敷地はもともとかなり汚れていたので、ホールアウトした汚染もあるし、土をはかればかなりの濃度で汚染も出てきます。そこに雨が降ればこれまでも側溝を通って海に出ていたわけです。この2年間。側溝を止めていた訳ではないので。今までも雨がふればずっと流れ出ていた。それがやっと測定し始めて表に出てきたわけです。

汚染された水は今までも海に出ていた。流れているのを完全にブロックしているというのではなくて、政府は「環境への影響は無いよ」と言っているわけですが、そこが僕にはよく分からないんですよね。海側への、環境への影響がないよというのも分からない。

ただ言えるのは、サンプリング数、測定場所が少ないんじゃないの? ということ。測定している場所もそこが妥当なの? ということですよね。把握するのに数ヵ所だけでいいの? と。

さらに、海の汚染実態の調査に関しても、東京電力がサンプリングしている水は海水の上水ですよね。海底の水を調査しているわけではないと思うのですが、底には相当たまっていると思います。そういう所を測定してしまうと公表しなければなりませんよね。

公表すると対策しなくてはいけない、だから計らない、というイメージです。これまでも、トラブルがあってやむを得ず対処するということが続いてきました。

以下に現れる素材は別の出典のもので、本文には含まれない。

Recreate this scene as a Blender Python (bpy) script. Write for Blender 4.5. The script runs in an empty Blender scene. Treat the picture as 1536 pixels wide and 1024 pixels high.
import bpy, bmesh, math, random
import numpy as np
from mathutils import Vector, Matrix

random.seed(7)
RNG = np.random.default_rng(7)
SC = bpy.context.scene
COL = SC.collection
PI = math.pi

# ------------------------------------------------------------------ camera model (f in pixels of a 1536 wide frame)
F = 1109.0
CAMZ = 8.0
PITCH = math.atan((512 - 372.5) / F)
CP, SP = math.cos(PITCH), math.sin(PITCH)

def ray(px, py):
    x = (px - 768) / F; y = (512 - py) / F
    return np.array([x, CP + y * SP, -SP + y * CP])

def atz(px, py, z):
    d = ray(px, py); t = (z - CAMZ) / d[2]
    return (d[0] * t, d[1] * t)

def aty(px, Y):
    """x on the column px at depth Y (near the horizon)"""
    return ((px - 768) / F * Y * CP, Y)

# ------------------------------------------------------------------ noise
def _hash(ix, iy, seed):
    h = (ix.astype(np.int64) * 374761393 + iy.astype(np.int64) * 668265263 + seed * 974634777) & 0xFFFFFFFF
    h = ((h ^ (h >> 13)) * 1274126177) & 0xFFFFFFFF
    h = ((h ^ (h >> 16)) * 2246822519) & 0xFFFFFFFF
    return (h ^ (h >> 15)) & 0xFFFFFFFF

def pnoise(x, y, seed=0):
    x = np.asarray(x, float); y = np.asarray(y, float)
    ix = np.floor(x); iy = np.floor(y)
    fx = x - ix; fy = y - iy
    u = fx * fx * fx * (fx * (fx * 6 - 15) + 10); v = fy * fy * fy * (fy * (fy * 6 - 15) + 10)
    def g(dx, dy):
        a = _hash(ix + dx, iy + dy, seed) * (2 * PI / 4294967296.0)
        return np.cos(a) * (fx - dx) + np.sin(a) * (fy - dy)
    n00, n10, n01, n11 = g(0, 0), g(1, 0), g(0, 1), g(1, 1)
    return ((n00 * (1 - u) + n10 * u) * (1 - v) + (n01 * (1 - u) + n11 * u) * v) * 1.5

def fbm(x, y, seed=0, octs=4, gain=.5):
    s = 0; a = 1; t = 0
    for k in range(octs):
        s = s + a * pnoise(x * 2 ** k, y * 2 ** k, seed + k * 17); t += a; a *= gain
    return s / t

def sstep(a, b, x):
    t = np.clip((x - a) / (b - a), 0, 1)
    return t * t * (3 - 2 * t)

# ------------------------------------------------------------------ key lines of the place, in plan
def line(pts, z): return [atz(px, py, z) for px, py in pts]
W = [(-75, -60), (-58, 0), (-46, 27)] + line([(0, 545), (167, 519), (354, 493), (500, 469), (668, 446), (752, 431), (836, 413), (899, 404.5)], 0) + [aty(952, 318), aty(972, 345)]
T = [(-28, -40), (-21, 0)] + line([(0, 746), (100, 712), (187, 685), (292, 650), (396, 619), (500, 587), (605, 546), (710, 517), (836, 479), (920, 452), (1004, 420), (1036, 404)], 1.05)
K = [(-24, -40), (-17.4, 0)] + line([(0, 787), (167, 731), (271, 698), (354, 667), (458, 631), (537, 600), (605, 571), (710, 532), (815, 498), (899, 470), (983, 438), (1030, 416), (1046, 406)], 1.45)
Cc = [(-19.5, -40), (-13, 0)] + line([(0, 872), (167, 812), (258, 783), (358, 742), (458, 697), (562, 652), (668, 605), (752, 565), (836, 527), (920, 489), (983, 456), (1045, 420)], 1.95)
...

積極的に自ら投資して、安全性を上げていくという形ではないんですよね。今のイチエフの収束作業もそうで、積極的にいろんなところを調査しているわけではなくて、すべて問題がおきてから対処するというスタンスなんです。

---汚染水への対応がようやく始まりましたが、現場ではどのような課題を感じますか?

心配しているのはタンクの漏洩問題ですが、まずタンクのパトロール頻度を増やしています。今回のタンク漏れは、配管の継ぎ手から漏れている可能性が高いと。1万ヵ所以上あります。しかし、そこは線量を測っていません。まして、自分たちからわざわざ測るわけではありません。汚染水の問題は配管漏れの問題だけではないんです。

現場では装置をつくるときには、1年ぐらいもてばいい、という感覚です。応急処置が繰り返されています。放射性物質を除去するための装置でアルプスというものがあるのですが、本来であれば2012年に稼働すればといっていました。しかし、そのアルプスがコケてしまった。